» REQUIREMENTS:
From the listing below, extract every line containing "Write".

START DATA SECTION

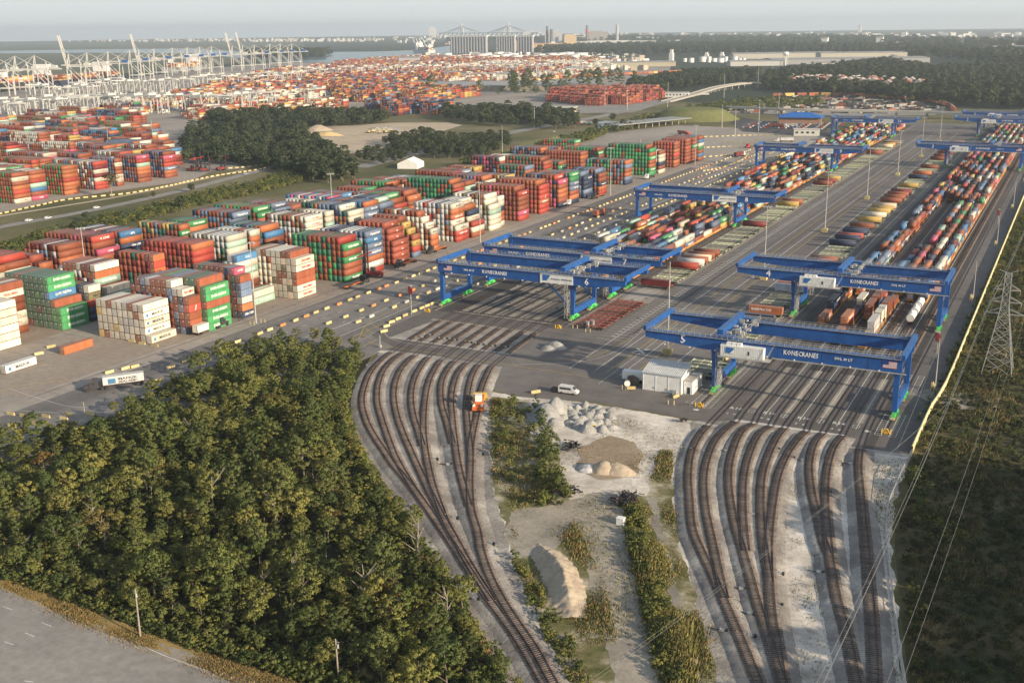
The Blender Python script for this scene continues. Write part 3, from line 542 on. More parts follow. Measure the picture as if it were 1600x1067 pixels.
# the yard beyond the highway
cols = 'rrrrrrroooRdddMgwwwsannbyymt'
for k in range(11):
    X = -597-k*50 - (0 if k else 0); ymax = 612+k*46; Y = (468 if k == 0 else 452)-(0 if k < 3 else 10*k); i = 0
    while Y < ymax:
        i += 1; n = rnd.choice((8, 9, 10, 14, 16)); n = min(n, 17); T = rnd.choice((5, 6, 6, 7)) if k < 2 else rnd.choice((3, 4, 5, 6)); L = 12.19 if rnd.random() < .85 else 6.06
        pal = rnd.choice(('rrro', 'rdan', 'rRoM', 'rwra', 'grro', 'wwsr', 'nrab')); fc = []
        for t in range(T): fc.append(rnd.choice(cols))
        if k == 0: fc = ['rwroRowr', 'roRtbrmR', 'oooRoooo', 'RMwMwRRr', 'rwrrwwrR', 'mRtoorrr', 'rmRRaorr', 'rranorrr', 'roorrrrr', 'grgggggg'][(i-1) % 10][:7]; T = 7; fc = list(fc)
        BLK.append((X-n*2.5, X, Y, Y+L, T*HC))
        for ti, c0 in enumerate(fc):
            for j in range(n):
                c = c0 if j == 0 else rnd.choice(pal); tx = {'g': 'EV', 'm': 'ON', 'w': 'YM', 'a': 'HL'}.get(c0) if (j == 0 and rnd.random() < .9) else None
                REC.append(dict(x=X-j*2.5-1.22, y=Y, z=.05+(T-1-ti)*HC, L=L, c=c, tx=tx, lab='%s container, %s tier, %s stack in, %s block beyond highway' % (CN[c], ordi(T-ti), ordi(j+1), ordi(i))))
        Y += L+(1.0 if rnd.random() < .75 else rnd.choice((7, 14)))
# single boxes on the open paving
REC.append(dict(x=-295.9, y=241.9, z=.05, L=12.19, c='o', tx=None, lab='lone orange container standing on open paving behind the truck'))
REC.append(dict(x=-295.6, y=218.4, z=.05, L=12.19, c='s', tx='MK', lab='lone pale container with dark lettering at the left picture edge', key=1))
# trains: two high in low well cars
CARS = []
def train(x, y0, y1, trk, side, pat=None, gap=.06, two=.75, pal='rrrrooodRMaannwwsbbgtymrr', i0=0):
    y = y0; i = i0; pat = [None]*i0+list(pat) if pat else pat
    while y < y1:
        i += 1; h = pat[i-1] if pat and i <= len(pat) else None
        if h is None:
            if rnd.random() < gap: h = ''
            else: h = rnd.choice(pal)+(rnd.choice(pal) if rnd.random() < two else '')
        CARS.append((x, y, trk, side, i))
        for t, c in enumerate(h[:2]):
            L = 12.19
            REC.append(dict(x=x, y=y+.9, z=.55+t*HC, L=L, c=c, tx=rnd.choice((None, 'tw')), lab='%s container, %s, %s wagon on %s track, %s rail yard' % (CN[c], 'upper' if t else 'lower', ordi(i), ordi(trk), side)))
        y += 14.4
    BLK.append((x-1.2, x+1.2, y0, y1, 3.0))
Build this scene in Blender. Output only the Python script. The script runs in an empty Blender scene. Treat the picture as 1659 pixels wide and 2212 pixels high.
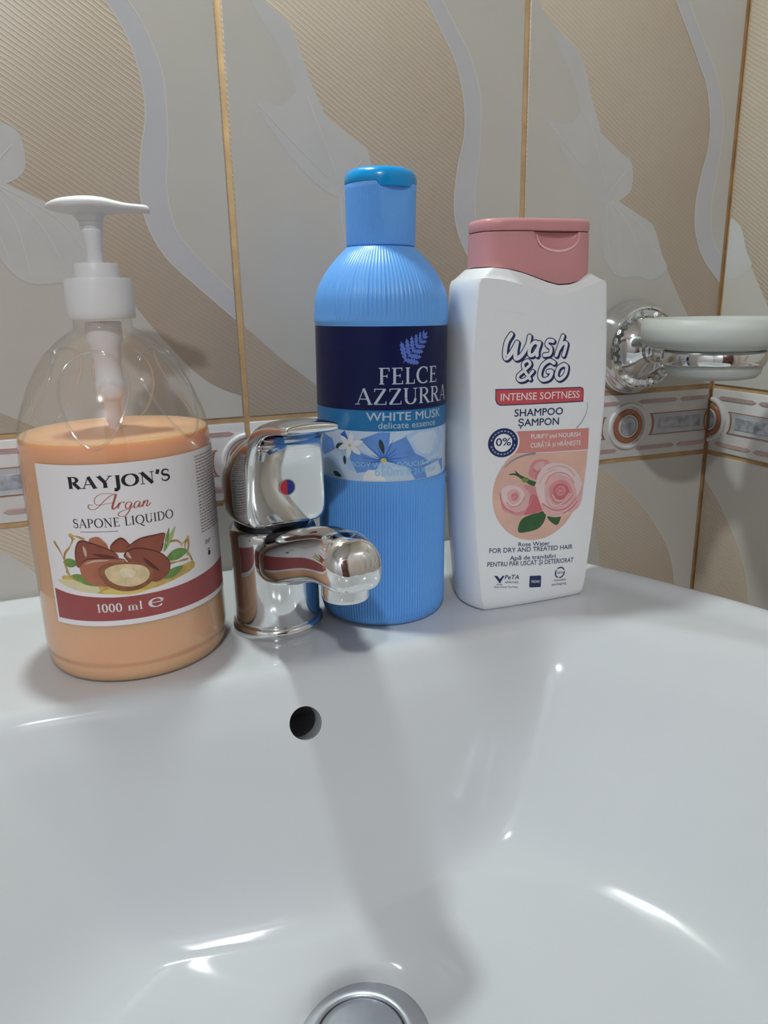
import bpy, bmesh, math, random
from mathutils import Vector, Matrix, geometry
random.seed(7)
sc = bpy.context.scene
COL = sc.collection
K = 0.001            # everything below is written in millimetres
Z0 = 850.0           # height of the washbasin deck above the floor
PI = math.pi

# ------------------------------------------------------------------ camera
def look(yaw, pitch, roll):
    f = Vector((math.sin(yaw)*math.cos(pitch), math.cos(yaw)*math.cos(pitch), -math.sin(pitch)))
    r = Vector((math.cos(yaw), -math.sin(yaw), 0)); u = r.cross(f)
    r2 = r*math.cos(roll)+u*math.sin(roll); u2 = -r*math.sin(roll)+u*math.cos(roll)
    return Matrix((r2, u2, -f)).transposed()
cam = bpy.data.objects.new('camera', bpy.data.cameras.new('camera')); COL.objects.link(cam)
cam.data.sensor_fit = 'VERTICAL'; cam.data.sensor_height = 36.0; cam.data.sensor_width = 27.0
cam.data.lens = 1598.0/2212*36
cam.data.clip_start = 0.01
cam.matrix_world = Matrix.Translation((-0.4594, -0.4823, (Z0+175)*K)) @ look(0.34318, 0.27573, -0.022053).to_4x4()
sc.camera = cam

# ------------------------------------------------------------------ world, lights, exposure
w = bpy.data.worlds.new('world'); sc.world = w; w.use_nodes = True
w.node_tree.nodes['Background'].inputs[0].default_value = (0.9, 0.95, 1, 1)
w.node_tree.nodes['Background'].inputs[1].default_value = 0.05
vs = sc.view_settings
vs.view_transform = 'Standard'; vs.look = 'None'; vs.gamma = 1.0; vs.use_curve_mapping = False
vs.exposure = 0.0
cy_ = sc.cycles; cy_.max_bounces = 6; cy_.diffuse_bounces = 4; cy_.glossy_bounces = 4; cy_.transmission_bounces = 5; cy_.transparent_max_bounces = 10; cy_.caustics_reflective = False; cy_.caustics_refractive = False
cy_.use_adaptive_sampling = True; cy_.adaptive_threshold = 0.04
def area(name, loc, size, power, col, rot=(0, 0, 0), shape='DISK', sy=None):
    l = bpy.data.lights.new(name, 'AREA'); l.shape = shape; l.size = size; l.energy = power; l.color = col
    if sy: l.size_y = sy
    o = bpy.data.objects.new(name, l); COL.objects.link(o); o.location = loc; o.rotation_euler = rot
    return o
SPOT = (-0.445, -0.028, (Z0+700)*K)      # mirror lamp on the back wall, above the picture
ROOMLAMP = (-0.95, -1.65, 2.33)
area('mirror_lamp_glow', (SPOT[0], SPOT[1], SPOT[2]-0.012), 0.045, 2.3, (0.88, 1.0, 0.96))
area('ceiling_lamp_glow', (ROOMLAMP[0], ROOMLAMP[1], ROOMLAMP[2]-0.012), 0.11, 17.8, (0.88, 0.935, 1.0))

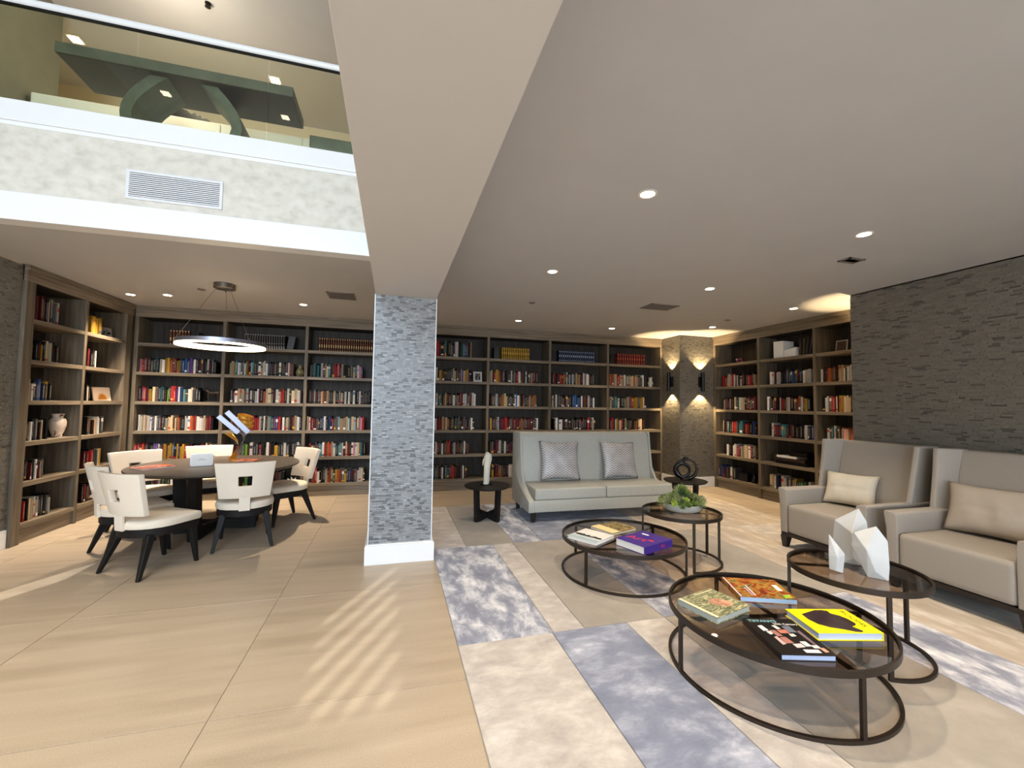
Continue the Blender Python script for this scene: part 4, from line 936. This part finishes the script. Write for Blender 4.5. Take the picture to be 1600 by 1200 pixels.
b = flat_book('picture_book', 1.91, 2.20, ZT1, 14.5, 0.32, 0.27, 0.036, cover_art('moss_cover', [(0.3, srgb(64, 78, 62)), (0.5, srgb(128, 132, 100)), (0.68, srgb(206, 200, 160))], 12, 2.5, sc=(1, 3, 1)), 'moss green patterned book, leftmost on the nearest glass table', '+y', M_['bowl_grey'])
patch('print_strip', rect(-0.158, -0.135, -0.13, 0.13), 0.0362, C(222, 216, 184), b)
patch('print_figure', [(-0.02, -0.03), (0.01, -0.07), (0.06, -0.085), (0.10, -0.06), (0.085, -0.01), (0.05, 0.03), (0.0, 0.035), (-0.03, 0.01)], 0.0362, cover_art('rosy_print', [(0.3, srgb(150, 96, 76)), (0.6, srgb(206, 160, 132)), (0.8, srgb(228, 206, 180))], 16), b)
patch('print_strip', rect(-0.02, 0.15, 0.112, 0.118), 0.0362, C(222, 216, 184), b)
b = flat_book('picture_book', 2.352, 2.303, ZT1, -22, 0.345, 0.30, 0.034, cover_art('fruit_cover', [(0.28, srgb(66, 40, 30)), (0.42, srgb(150, 66, 36)), (0.52, srgb(178, 140, 60)), (0.62, srgb(70, 84, 60)), (0.75, srgb(150, 60, 60))], 9, 2.0), 'colourful red and olive patterned book at the far side of nearest table', '-x', C(170, 196, 224))
patch('print_stripe', rect(-0.072, -0.062, -0.12, 0.03), 0.0342, C(214, 202, 214), b); patch('print_stripe', rect(-0.09, -0.082, -0.12, 0.0), 0.0342, C(176, 160, 190), b)
patch('print_stripe', rect(-0.168, -0.16, -0.148, 0.148), 0.0342, C(206, 206, 216), b)
patch('white_label', rect(0.11, 0.14, -0.03, 0.06), 0.0342, PW, b); patch('green_corner', [(0.10, -0.145), (0.15, -0.12), (0.155, -0.08), (0.11, -0.09)], 0.0342, C(160, 190, 60), b)
b = flat_book('art_book', 2.02, 1.80, ZT1, -16.5, 0.27, 0.35, 0.030, C(16, 13, 16), 'black book with white and teal title and photo collage on nearest table', '-x', C(178, 192, 222))
text_mesh('title', 'TIFFANYS', 0.036, C(150, 200, 210), b, (-0.045, 0.145, 0.0303), 0); text_mesh('subtitle', '20th Century', 0.024, PW, b, (0.065, 0.115, 0.0303), 0)
cr = random.Random(5)
for k, (x0, x1, y0, y1, c) in enumerate([(-.10, -.065, .04, .10, (236, 236, 232)), (-.085, -.06, .005, .04, (226, 222, 216)), (-.02, .01, .06, .10, (226, 222, 216)), (-.02, .035, .02, .058, (196, 122, 104)), (.03, .075, .03, .10, (110, 116, 132)), (-.06, -.022, -.01, .05, (168, 120, 112)),
        (.08, .10, -.08, .05, (122, 104, 112)), (-.05, -.005, -.075, -.015, (176, 120, 110)), (-.02, .03, -.115, -.075, (214, 206, 206)), (-.075, -.05, -.09, -.01, (200, 176, 176)), (.03, .065, -.10, -.055, (240, 238, 234)), (.065, .10, -.115, -.085, (236, 230, 226)), (.02, .05, -.012, .018, (214, 212, 206)), (.09, .118, -.15, -.11, (214, 160, 138))]):
    patch('print_photo', [(x0+cr.uniform(0, .008), y0), (x1, y0+cr.uniform(0, .01)), (x1-cr.uniform(0, .01), y1), (x0, y1-cr.uniform(0, .008))], 0.0302, C(*c), b)
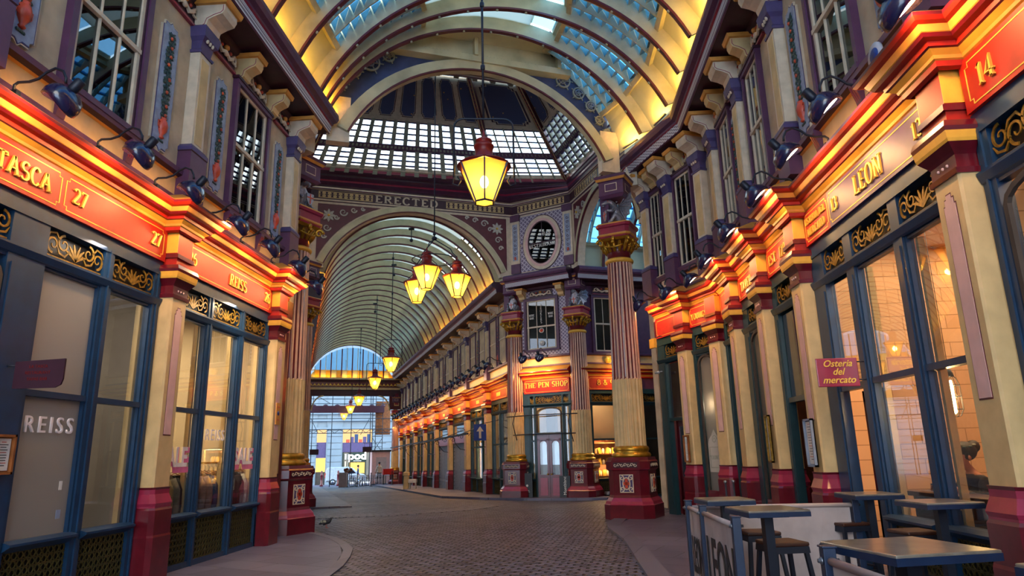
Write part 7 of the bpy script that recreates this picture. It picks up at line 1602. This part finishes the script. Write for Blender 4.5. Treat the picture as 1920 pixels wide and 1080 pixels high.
# orange lit panel with vertical lamps inside the second far shop
t = thing('light_panel', 'glowing orange panel with bright round lamps inside the far shop', 'light', FHM(10.9) @ T(.0, .35, 0)); b = MB(); b.box(-.25, .25, 0, .03, .8, 2.9, 'warm_lit'); b.build('panel', t); b = MB()
for z in (1.2, 1.75, 2.3): b.ball((0, -.05, z), .07, 'bulb', seg=8, rings=5)
b.build('bulbs', t)
# ------------------------------------------------------------------ clothes shop: rails of garments
def make_garment(label, m, h_=.85, w_=.42):
    t = thing('garment', label, 'garment', group='garments on the clothes rails'); b = MB(); n = 10
    prof = [(-.06, .0), (-.055, .16), (-.035, .22)]
    rows = [(0, .17, .055), (-.06, w_/2, .075), (-.14, w_/2+.02, .08), (-.35, w_/2-.02, .07), (-h_*.7, w_/2, .085), (-h_, w_/2+.03, .10)]
    vs = []; ng = 14
    for z, rx, ry in rows:
        for i in range(ng): a = 2*pi*i/ng; k = 1+.12*sin(a*5+z*6); vs.append((rx*cos(a)*k, ry*sin(a)*k, z))
    b.add(vs, [(q*ng+i, q*ng+(i+1) % ng, (q+1)*ng+(i+1) % ng, (q+1)*ng+i) for q in range(len(rows)-1) for i in range(ng)]+[tuple(range(ng))], m, True); b.build('body', t)
    for s_ in (-1, 1): b = MB(); b.tube([(s_*.17, 0, -.05), (s_*(w_/2+.03), 0, -.20), (s_*(w_/2+.04), -.02, -.42), (s_*(w_/2+.02), -.03, -.62)], [.06, .07, .06, .05], m, 8); b.build('sleeve', t)
    b = MB(); b.tube([(-.17, 0, -.02), (0, 0, .05), (.17, 0, -.02)], .008, 'wood', 5); b.tube([(0, 0, .05), (0, 0, .12), (.03, 0, .14), (.03, 0, .17), (0, 0, .18)], .005, 'steel', 5); b.build('hanger', t); return t
cl_ms = ['cloth_tan', 'cloth_blue', 'cloth_rose', 'cloth_white', 'cloth_black', 'cloth_check']; gar = {}
def rail(M, x0, x1, z, label, n, off=0):
    t = thing('clothes_rail', label, 'clothes rail', M); b = MB(); b.tube([(x0-.1, 0, z), (x1+.1, 0, z)], .018, 'gold', 8); b.build('bar', t); b = MB()
    for x in (x0-.1, x1+.1): b.tube([(x, 0, z), (x, 0, .02)], .015, 'gold', 6); b.tube([(x, -.22, .02), (x, .22, .02)], .015, 'gold', 6)
    b.build('stand', t)
    for i in range(n):
        m = cl_ms[(i*5+off+i//3) % 6]; x = x0+(x1-x0)*(i+.5)/n; MM = M @ T(x, 0, z-.18) @ Matrix.Rotation(pi/2+.25*sin(i*2.3), 4, 'Z') @ S(1, 1, 1+.1*sin(i))
        lab = ORD[i]+' garment from the near end of the '+('near-window' if 'near' in label else 'middle-window' if 'middle' in label else 'far-window' if 'far' in label else 'back')+' clothes rail in shop 26'
        if m not in gar: gar[m] = make_garment(lab, m); gar[m].matrix_world = MM
        else: dup(gar[m], MM, lab)
rail(FL @ T(0, .40, 0), 10.2, 11.3, 1.55, 'gilt clothes rail behind the near window of shop 26', 7); rail(FL @ T(0, .42, 0), 11.45, 12.45, 1.55, 'gilt clothes rail behind the middle window of shop 26', 7, 2); rail(FL @ T(0, .40, 0), 12.6, 13.3, 1.55, 'gilt clothes rail behind the far window of shop 26', 6, 4)
rail(FL @ T(0, 2.4, 0), 10.4, 12.6, 1.7, 'back clothes rail of shop 26', 12, 1)
def decal(t, parent, M, size, m, **k): q = font_text('window_lettering', t, size, parent, M, m, extrude=.003, **k); return q
c26 = (9.64+13.02)/2; c27 = (5.0+9.22)/2; mat('decal_white', '#e6dcdc', .5); mat('decal_pink', '#e0709a', .5)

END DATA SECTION

» TASK ANSWER:
The Blender Python script for this scene continues. Write part 3, from line 542 on. More parts follow. Measure the picture as if it were 1600x1067 pixels.
Continue the Blender Python script for this scene: part 4, from line 936. This part finishes the script. Write for Blender 4.5. Take the picture to be 1600 by 1200 pixels.
Write part 7 of the bpy script that recreates this picture. It picks up at line 1602. This part finishes the script. Write for Blender 4.5. Treat the picture as 1920 pixels wide and 1080 pixels high.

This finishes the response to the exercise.